Anderson, Maxwell - Introduction
Maxwell Anderson 1888-1959
American playwright, essayist, and poet.
The following entry provides criticism on Anderson's works from 1970 through 1999. For criticism prior to 1970, see TCLC, Volume 2.
INTRODUCTION
Anderson was a prolific and versatile playwright best known for his revival of verse drama and his application of the tenets of Aristotelian tragedy to the modern stage. Anderson's work ranged from historical drama to comedy, musicals to serious political pieces. Some plays were written simply to entertain, others to galvanize an audience into political action or to fight injustice. In addition to a substantial output of plays, Anderson published poetry, editorial commentary, and literary criticism. He also adapted a number of prose works for stage and screen. Of his generation of American playwrights, only Eugene O'Neill left a comparable artistic legacy.
Biographical Information
Anderson was born on December 15, 1888, in Atlantic, Pennsylvania, to William Lincoln and Charlotta Perrimela Stephenson Anderson. Because his father was an itinerant Baptist preacher, Anderson's schooling was interrupted repeatedly by his father's work. In 1911 Anderson graduated from the University of North Dakota and married Margaret C. Haskett, a fellow student. He taught high school English for two years, periodically publishing poetry in the New Republic. After graduate study at Stanford University, where he wrote a master's thesis on William Shakespeare, Anderson returned to teaching English for three years before being appointed head of the English Department at Whittier College in Southern California. However, Anderson was discharged in his first year for his strong anti-war stance. He then joined the editorial staff of the New Republic, moving on to the New York Evening Globe and the New York World while continuing to write poetry. Anderson soon realized that poetry would not support him, so he turned to drama for its financial promise. After a series of apprentice pieces, Anderson collaborated with Laurence Stallings, a veteran of World War I, on his first major play, What Price Glory? (1924). The success of this shocking but realistic portrayal of war enabled Anderson to quit journalism and establish himself as a playwright. Anderson achieved great success as a playwright, collaborating with such notables of the American stage as Stallings, Harold Hickerson, and Kurt Weill. In 1931 his wife died, and two years later he married Gertrude Maynard. The same year, he won the Pulitzer Prize for his play Both Your Houses (1933), and he won the New York Drama Critics' Circle Award for Winterset (1935) and High Tor (1937).

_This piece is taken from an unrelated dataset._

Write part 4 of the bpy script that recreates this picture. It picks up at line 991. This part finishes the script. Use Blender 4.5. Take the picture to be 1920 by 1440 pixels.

Anderson also wrote screenplay adaptations for Hollywood films, including the 1930 version of All Quiet on the Western Front, Death Takes a Holiday (1934), and Joan of Arc (1948), based on his own play Joan of Lorraine (1946). The last decade of Anderson's life was clouded by financial problems and Maynard's suicide. In 1954 he married actress Gilda Oakleaf. He died of a stroke at his home in Stamford, Connecticut, on February 28, 1959.
Major Works
Anderson had little success with his early plays. But with Elizabeth the Queen (1930), Anderson defined for the first time his hallmark mode of poetic tragedy and his use of historical settings. Throughout the 1930s he continued his exploration of tragedy and combined historical and contemporary themes. Both Your Houses is a satirical portrait of the United States Congress. In Mary of Scotland (1933) he returned to poetic tragedy. In Winterset, considered one of his greatest achievements, Anderson used the Sacco-Vanzetti case to explore the moral questions of guilt and forgiveness. His next play, High Tor—also a critical and popular success—was a combination of tragedy and farce in which Anderson developed his capacity for fanciful stagings of moral issues. Key Largo (1939), which concerns the conscience-stricken aftermath of the Spanish Civil War, marks the beginning of Anderson's involvement in the Allied struggle against fascism. The start of World War II brought a new urgency to Anderson's moral vision, and he immediately put his art at the service of the war effort. The retrospective tone of Key Largo gave way in Candle in the Wind (1941) to alarm at the Nazi invasion of France and a call to action. The success of Anderson's most important play of the war, The Eve of St. Mark (1942), was due to his own experiences with troops at Fort Bragg, North Carolina. His involvement in the Allied effort deepened when he traveled to North Africa to research Storm Operation (1944). With the war over, Anderson once more turned his attention to historical subject matter, but now with an increasing interest in formal dramatic problems rather than poetic tragedy, as in Joan of Lorraine, with its “play within a play” structure, and Anne of the Thousand Days (1948), with its flashbacks from Anne Boleyn's impending execution. With his humanist play Lost in the Stars (1949), an adaptation of Alan Paton's novel Cry, the Beloved Country, Anderson returned to the theme of moral urgency that had characterized his best work.
Critical Reception
Despite Anderson's huge canon and many successes, he has been relatively neglected by critics since his death. Nonetheless, in the body of criticism that is devoted to him, Anderson is highly admired for bringing verse drama onto the American stage, as well as for his use of historical settings to explore contemporary themes. He remains one of the most important representatives of twentieth-century American theater.